Entries with scene source code:
···

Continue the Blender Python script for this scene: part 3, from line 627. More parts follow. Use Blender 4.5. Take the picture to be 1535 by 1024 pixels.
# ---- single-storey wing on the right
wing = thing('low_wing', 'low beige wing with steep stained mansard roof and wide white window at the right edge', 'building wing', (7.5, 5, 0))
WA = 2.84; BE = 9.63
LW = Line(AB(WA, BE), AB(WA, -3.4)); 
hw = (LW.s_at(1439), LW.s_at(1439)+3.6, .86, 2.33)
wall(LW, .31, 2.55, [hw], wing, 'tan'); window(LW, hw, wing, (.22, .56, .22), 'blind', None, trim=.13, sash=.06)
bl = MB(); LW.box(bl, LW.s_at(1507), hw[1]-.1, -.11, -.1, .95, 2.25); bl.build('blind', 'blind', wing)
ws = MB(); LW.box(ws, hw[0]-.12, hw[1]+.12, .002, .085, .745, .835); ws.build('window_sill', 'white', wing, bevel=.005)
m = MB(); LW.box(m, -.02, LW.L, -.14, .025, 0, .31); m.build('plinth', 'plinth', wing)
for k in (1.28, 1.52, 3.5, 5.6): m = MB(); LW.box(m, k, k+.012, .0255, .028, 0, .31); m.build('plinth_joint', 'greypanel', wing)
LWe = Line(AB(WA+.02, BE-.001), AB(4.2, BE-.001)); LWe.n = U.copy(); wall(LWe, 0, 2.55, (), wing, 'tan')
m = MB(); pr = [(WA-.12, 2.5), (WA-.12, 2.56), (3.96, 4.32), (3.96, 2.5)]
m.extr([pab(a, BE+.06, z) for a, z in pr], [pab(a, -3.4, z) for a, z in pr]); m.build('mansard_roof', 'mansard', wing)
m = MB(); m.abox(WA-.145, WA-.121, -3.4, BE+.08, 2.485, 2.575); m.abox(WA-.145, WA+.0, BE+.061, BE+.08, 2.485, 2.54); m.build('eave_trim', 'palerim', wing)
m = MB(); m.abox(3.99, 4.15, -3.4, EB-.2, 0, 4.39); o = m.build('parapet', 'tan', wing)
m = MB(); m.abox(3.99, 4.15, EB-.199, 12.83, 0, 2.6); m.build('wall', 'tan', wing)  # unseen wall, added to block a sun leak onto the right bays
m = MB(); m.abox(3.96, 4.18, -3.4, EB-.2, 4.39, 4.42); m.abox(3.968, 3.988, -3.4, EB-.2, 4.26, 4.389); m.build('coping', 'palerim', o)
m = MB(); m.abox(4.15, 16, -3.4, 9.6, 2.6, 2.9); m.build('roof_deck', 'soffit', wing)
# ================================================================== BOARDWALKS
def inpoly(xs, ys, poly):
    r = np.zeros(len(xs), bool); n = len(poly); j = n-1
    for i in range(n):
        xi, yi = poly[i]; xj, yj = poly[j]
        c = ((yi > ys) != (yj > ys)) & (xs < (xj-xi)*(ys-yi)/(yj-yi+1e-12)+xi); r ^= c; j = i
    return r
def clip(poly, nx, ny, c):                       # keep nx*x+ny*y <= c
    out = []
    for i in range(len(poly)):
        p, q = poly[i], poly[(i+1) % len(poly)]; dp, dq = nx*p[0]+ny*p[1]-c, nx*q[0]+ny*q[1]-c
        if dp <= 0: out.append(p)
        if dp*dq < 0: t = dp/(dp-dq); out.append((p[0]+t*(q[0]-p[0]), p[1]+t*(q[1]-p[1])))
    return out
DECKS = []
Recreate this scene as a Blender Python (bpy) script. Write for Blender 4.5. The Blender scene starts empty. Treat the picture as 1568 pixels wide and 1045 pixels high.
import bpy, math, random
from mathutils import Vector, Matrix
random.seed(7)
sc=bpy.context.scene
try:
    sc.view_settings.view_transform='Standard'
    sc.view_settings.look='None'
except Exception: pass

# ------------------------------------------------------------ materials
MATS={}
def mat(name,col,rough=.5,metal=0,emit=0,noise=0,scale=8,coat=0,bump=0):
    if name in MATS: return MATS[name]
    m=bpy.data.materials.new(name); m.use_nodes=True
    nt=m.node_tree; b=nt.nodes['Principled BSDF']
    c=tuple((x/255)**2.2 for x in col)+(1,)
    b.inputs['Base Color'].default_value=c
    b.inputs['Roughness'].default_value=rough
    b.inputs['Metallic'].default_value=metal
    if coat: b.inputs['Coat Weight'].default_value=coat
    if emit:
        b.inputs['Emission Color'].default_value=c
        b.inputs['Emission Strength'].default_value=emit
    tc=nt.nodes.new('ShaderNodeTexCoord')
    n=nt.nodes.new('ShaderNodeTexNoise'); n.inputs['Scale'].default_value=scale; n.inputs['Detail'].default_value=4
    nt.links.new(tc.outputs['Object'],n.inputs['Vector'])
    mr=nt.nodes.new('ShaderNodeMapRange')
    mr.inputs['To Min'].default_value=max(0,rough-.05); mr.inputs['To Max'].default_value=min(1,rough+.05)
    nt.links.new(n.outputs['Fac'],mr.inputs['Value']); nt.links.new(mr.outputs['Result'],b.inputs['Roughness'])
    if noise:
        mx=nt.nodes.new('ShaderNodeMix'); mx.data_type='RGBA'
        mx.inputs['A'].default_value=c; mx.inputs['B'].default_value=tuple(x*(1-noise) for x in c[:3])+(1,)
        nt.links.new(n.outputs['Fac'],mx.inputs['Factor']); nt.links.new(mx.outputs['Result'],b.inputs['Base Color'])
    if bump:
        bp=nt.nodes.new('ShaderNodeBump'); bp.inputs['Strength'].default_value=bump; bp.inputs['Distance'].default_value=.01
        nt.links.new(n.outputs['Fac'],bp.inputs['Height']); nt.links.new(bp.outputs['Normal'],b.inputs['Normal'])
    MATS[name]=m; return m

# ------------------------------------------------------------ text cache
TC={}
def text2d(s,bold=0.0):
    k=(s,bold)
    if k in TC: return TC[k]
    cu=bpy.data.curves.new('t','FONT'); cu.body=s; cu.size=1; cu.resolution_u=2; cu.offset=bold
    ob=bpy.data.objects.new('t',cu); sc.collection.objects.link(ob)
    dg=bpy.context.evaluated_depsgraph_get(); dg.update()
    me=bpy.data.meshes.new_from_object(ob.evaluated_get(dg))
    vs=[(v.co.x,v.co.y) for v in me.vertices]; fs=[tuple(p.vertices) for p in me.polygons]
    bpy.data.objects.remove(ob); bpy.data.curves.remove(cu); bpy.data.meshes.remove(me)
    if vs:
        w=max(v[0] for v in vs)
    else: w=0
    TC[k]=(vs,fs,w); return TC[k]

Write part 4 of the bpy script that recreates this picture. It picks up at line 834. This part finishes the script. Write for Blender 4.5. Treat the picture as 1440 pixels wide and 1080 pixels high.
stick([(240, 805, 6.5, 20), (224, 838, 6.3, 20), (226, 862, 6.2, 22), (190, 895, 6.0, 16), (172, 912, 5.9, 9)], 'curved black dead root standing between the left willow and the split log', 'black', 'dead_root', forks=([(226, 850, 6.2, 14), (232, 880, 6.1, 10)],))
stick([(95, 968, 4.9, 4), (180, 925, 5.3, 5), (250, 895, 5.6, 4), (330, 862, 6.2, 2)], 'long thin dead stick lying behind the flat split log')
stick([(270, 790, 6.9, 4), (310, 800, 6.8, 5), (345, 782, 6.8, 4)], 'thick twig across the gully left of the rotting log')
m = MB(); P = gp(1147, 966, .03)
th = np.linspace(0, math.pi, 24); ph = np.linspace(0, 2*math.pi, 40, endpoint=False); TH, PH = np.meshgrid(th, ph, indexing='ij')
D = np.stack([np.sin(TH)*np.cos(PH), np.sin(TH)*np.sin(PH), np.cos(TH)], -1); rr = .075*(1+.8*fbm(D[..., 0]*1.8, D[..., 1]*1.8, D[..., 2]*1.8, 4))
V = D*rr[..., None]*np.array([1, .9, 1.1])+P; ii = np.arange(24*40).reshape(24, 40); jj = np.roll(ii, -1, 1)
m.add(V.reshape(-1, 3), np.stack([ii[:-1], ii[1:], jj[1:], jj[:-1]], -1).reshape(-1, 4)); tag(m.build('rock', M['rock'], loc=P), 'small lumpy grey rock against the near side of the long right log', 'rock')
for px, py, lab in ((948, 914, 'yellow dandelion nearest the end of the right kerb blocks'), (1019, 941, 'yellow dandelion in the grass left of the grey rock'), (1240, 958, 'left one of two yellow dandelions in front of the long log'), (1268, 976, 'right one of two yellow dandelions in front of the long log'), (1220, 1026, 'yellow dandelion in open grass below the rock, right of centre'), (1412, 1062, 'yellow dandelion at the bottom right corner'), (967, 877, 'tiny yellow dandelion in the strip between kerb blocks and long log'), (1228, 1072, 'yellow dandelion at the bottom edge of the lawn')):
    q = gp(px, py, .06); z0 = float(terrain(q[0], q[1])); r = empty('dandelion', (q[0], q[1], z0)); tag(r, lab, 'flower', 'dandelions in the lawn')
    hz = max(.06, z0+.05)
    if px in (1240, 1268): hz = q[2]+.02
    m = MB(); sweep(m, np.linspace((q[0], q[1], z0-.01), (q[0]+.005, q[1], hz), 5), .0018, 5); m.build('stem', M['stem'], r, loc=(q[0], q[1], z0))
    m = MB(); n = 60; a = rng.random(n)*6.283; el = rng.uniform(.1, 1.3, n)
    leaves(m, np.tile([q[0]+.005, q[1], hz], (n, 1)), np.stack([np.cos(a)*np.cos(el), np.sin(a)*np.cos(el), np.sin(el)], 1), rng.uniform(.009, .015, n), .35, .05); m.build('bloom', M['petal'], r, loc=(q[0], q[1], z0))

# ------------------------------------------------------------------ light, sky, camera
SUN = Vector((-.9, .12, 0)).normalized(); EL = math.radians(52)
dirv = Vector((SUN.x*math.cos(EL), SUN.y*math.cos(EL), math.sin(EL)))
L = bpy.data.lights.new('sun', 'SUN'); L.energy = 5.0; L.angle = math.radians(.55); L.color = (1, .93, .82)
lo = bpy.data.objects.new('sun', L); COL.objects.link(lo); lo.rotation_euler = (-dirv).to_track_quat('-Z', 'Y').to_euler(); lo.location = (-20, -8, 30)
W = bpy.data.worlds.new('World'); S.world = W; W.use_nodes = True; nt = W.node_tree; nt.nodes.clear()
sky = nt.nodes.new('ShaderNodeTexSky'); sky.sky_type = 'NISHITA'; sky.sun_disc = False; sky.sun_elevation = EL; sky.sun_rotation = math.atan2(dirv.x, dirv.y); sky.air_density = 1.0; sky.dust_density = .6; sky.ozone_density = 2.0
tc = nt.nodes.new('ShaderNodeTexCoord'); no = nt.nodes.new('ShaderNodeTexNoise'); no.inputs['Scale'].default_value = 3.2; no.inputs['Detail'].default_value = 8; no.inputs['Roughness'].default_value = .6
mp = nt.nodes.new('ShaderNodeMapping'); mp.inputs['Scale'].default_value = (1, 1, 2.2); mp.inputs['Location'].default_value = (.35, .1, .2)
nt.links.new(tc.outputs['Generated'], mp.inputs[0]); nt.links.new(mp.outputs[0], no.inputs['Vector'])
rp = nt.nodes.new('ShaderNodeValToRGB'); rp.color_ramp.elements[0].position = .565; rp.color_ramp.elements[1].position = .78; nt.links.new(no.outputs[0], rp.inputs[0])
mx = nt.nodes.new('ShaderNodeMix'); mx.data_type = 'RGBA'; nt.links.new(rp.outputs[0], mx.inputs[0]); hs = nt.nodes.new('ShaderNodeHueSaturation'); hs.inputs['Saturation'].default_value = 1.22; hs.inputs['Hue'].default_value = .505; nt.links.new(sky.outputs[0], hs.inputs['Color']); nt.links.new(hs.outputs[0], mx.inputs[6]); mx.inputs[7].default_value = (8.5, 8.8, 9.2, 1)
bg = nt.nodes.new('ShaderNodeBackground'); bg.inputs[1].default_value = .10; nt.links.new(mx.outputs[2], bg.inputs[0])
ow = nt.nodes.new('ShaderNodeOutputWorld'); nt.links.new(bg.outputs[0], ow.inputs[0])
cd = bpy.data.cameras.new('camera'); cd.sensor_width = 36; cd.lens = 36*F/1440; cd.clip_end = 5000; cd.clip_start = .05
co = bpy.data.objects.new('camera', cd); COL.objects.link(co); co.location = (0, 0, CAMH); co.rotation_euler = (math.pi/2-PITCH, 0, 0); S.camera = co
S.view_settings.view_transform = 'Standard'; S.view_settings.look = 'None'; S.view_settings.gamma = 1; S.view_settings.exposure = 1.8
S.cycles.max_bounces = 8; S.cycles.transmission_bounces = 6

···

▸ **Task**:
Transcribe, exactly and exclusively, the run of lines that opens with the line bearing "Recreate this scene" and closes with the line bearing "except Exception: pass".

▸ **Answer in full**:
Recreate this scene as a Blender Python (bpy) script. Write for Blender 4.5. The Blender scene starts empty. Treat the picture as 1568 pixels wide and 1045 pixels high.
import bpy, math, random
from mathutils import Vector, Matrix
random.seed(7)
sc=bpy.context.scene
try:
    sc.view_settings.view_transform='Standard'
    sc.view_settings.look='None'
except Exception: pass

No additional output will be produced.